1. Read in the sample sheet file SampleSheet.csv, update the SampleProject and SampleID for lanes 1 and 8, and write the updated sample sheet to the file SampleSheet2.csv:

   prep_sample_sheet.py -o SampleSheet2.csv --set-project=1,8:Control \
        --set-id=1:PhiX_10pM --set-id=8:PhiX_12pM SampleSheet.csv
   

2. Automatically fix spaces and duplicated sampleID/sampleProject combinations and write out to SampleSheet3.csv:

   prep_sample_sheet.py --fix-spaces --fix-duplicates \
        -o SampleSheet3.csv SampleSheet.csv
   

report_barcodes.py

Examine barcode sequences from one or more Fastq files and report the most prevalent. Sequences will be pooled from all specified Fastqs before being analysed.

Usage:

report_barcodes.py FASTQ [FASTQ...]

Options:

--cutoff=CUTOFF

Minimum number of times a barcode sequence must appear to be reported (default is 1000000)

rsync_seq_data.py

Rsync sequencing data to archive location, inserting the correct ‘year’ and ‘platform’ subdirectories.

Usage:

rsync_seq_data.py [OPTIONS] DIR BASE_DIR

Wrapper to rsync sequencing data: DIR will be rsync’ed to a subdirectory of BASE_DIR constructed from the year and platform i.e.
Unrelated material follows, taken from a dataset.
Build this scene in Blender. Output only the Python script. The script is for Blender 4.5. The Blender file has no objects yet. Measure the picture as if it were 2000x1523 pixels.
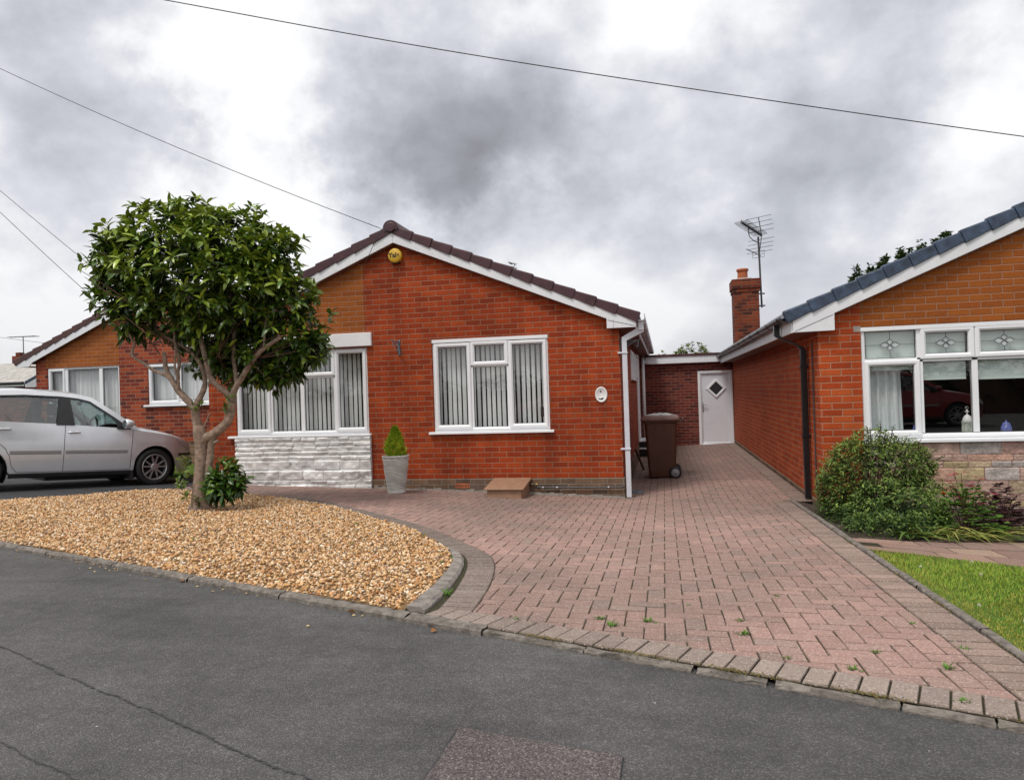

BASE_DIR/YEAR/PLATFORM/. YEAR will be the current year (over-ride using the –year option), PLATFORM will be inferred from the DIR name (over-ride using the –platform option). The output from rsync is written to a file rsync.DIR.log.

Options:

--platform=PLATFORM

explicitly specify the sequencer type

--year=YEAR

explicitly specify the year (otherwise current year is assumed)

--dry-run

run rsync with --dry-run option

--chmod=CHMOD

change file permissions using --chmod option of rsync (e.g ‘u-w,g-w,o-w’)

--exclude=EXCLUDE_PATTERN

specify a pattern which will exclude any matching files or directories from the rsync

--mirror

mirror the source directory at the destination (update files that have changed and remove any that have been deleted i.e. rsync –delete-after)

--no-log

write rsync output directly stdout, don’t create a log file

verify_paired.py

Utility to verify that two fastq files form an R1/R2 pair.

Usage:

verify_paired.py OPTIONS R1.fastq R2.fastq

Check that read headers for R1 and R2 fastq files are in agreement, and that the files form an R1/2 pair.